Monday, 30 July 2018

Young Adult (2011)

Having loved both Juno and Up in the Air, and having read/heard some pretty good stuff about Young Adult, especially about Charlize Theron, I finally checked it out only to be disappointed. While it's not a terrible film, it's not as good as Jason Reitman's previous movies. 

Once the high school It Girl, Mavis Gary (Charlize Theron) is a now a thirty-seven-year-old alcoholic divorcée who writes a young adult fiction series. The series once was a success but now it's been cancelled due to low sales. She is trying to write the last book of the series but she has a block so she decides to return to her childhood city and is determined to win back her high school sweetheart, Buddy (Patrick Wilson). Not even the fact that Buddy is married and has a baby will dissuade her. 

The plot isn't anything we haven't seen before. It's predictable, not very interesting and boring, and it really hurt me to seeing a woman doing that to herself. And the resolution of the story wasn't that satisfactory either. 

The main theme addressed by Young Adult is the same of Reitman's other movies, the unwillingness to grow up. The entire film is shouting it, from the title to the tagline. It's been done a lot of times before and there's nothing in here that elevates the film and makes it stand out. 

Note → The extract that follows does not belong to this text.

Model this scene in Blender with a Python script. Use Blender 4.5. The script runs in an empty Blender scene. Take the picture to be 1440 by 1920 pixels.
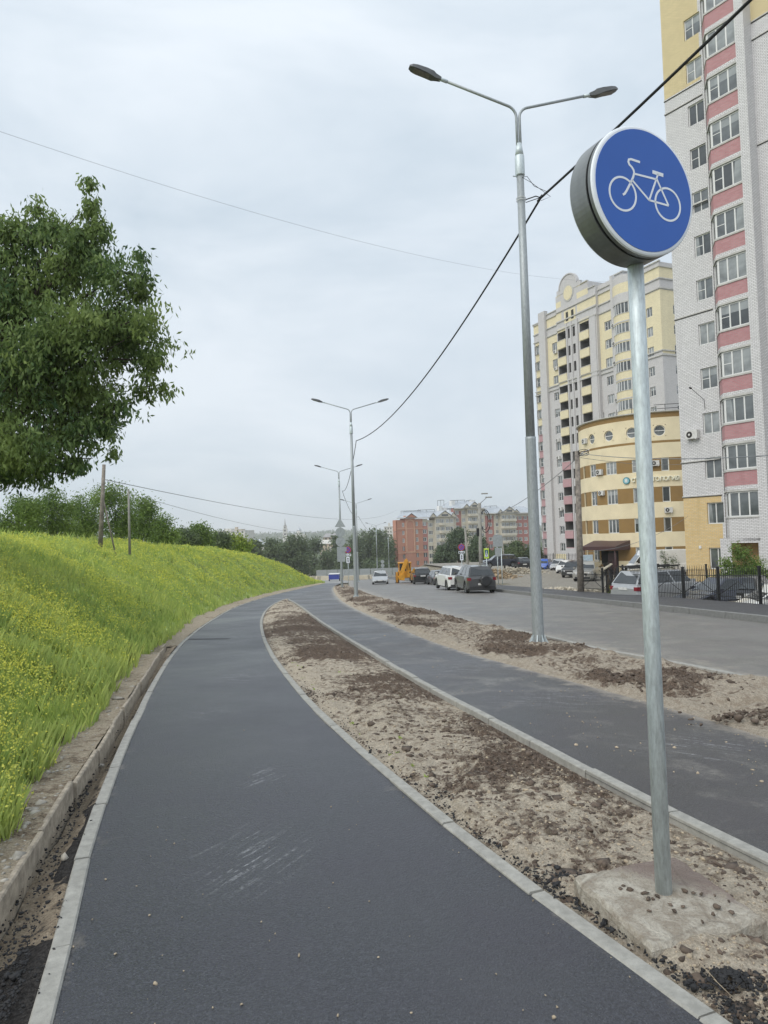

Unless there is. Kinda. There are the characters/performances. Mavis Gary is a horrible person. She is a drunk who does not want to grow up. She is egocentric, so immature it's pathetic but at the same time she is so unhappy and unfulfilled you kind of feel sorry for her. She is the kind of woman who tries to conceal all that with makeup, perfect nails, hair and designer clothes, only beauty can't fix her. And Charlize Theron delivers this pathetic character.

Paramount Pictures
That said, the reason I kept watching was Patton Oswalt's Matt Freehauf. He is one of Mavis's high school classmates, notorious for being beaten up and left for dead by a group of popular kids who assumed he was gay. He has been a cripple ever since and lives a sad, quite depressing life with his sister in the city they all grew up. He is a clichéd character who is given a backstory only to make him sympathetic, and yet he is the most interesting thing in the film and that's because of Oswalt's performance. He is simply great both at drama and comedy --the only humour that works in the film comes from him. And the non-so-unexpected relationship that developed between him and Mavis makes the story more interesting.